Karthoum, December 2012:
Appeal for Tuition Fee Waiver followed
by State Repression leads to Student Uprising
– at least four Students Died

Students continued their protests in Khartoum (Sudan) on Monday, 10 December. Four Darfuri students from Gezira University were found in a canal in Wad Madani a day before.

Human Rights Watch reports in a press release:

The students were reported missing earlier in the week during protests over the university’s refusal to register Darfuri students unless they paid full tuition.

On December 2, national security officials entered the university and arrested 11 Darfuri students who had appealed to the administration for a fee waiver. In the following days, students protested at the university. Police, national security officers, and pro-government students clashed with the protesters.

Approximately 60 were arrested on December 5, according to Sudanese groups following the case. Witnesses interviewed by Human Rights Watch said the government security forces pushed the protesters toward the canal, causing several students to fall in. Six protesters were reported missing, including the four whose bodies were later recovered from the canal. Two other students are still missing.

Khartoum’s police force announced in a press statement issued late Sunday night that 47 people were arrested for ‘attempted disturbance’. It was added that ‘the students were blocking traffic and creating chaos and riots, in addition to damaging of public and private property, including a bus and a number of public transport vehicles’.

The statement said that the police is ‘in control’ of the situation ‘without causing injuries among the protesters’.

However, the Darfur Student Organization rejected the police’s statement and stressed that the National Congress Party (NCP) ‘militia’ and the police used excessive violence against the students. The spokesman of the organization added that a number of students were arrested and several injured after the first day of protests.

Injured student, Omda Mohamed Suleiman, told Radio Dabanga that government forces used excessive violence against the protesters on Sunday. He explained that security forces supported by Rabata, students supporting the NCP, attacked the demonstrators with teargas, batons and sticks, leaving several students, including him, injured. Suleiman added they had seen security forces arresting a number of students.

The second day of protests started from Neelain University where crowds of students gathered. Sources told Radio Dabanga that approximately four thousand students protested all over Khartoum.

It was reported that the security and police forces used excessive violence against the peaceful protesters; beating them with batons, spraying them with teargas and using live ammunition and rubber bullets to disperse the crowds.

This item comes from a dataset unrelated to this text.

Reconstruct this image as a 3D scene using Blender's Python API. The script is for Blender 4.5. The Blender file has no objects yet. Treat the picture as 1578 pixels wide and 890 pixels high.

According to eye-witnesses, at least 60 students were injured in Monday’s protests.

The National Commission for Human Rights expressed its concern about the violations which occurred during the student demonstrations in Khartoum and the subsequent student arrests on the International Day for Human Rights.

The Commission stressed in a statement issued on Monday that during the recent events a number of rights, which are included in the Sudanese constitution, were violated such as the right to life, the right to education and the right to peaceful protest and freedom of expression.

According to activists renewed clashes between students and police took place at the Islamic University in Omdurman on Tuesday, 11 December. Some say that the student dorms are on fire.
Furthermore they report on blottr.com that
“over the weekend eight young students were killed by government forces attempting to dismantle protesters’ roadblocks in Wau, in the state of Western Bahr el Ghazal.”

From June through August of 2012, Sudanese security forces cracked down on a wave of student protests, sparked initially by austerity measures, in towns across Sudan.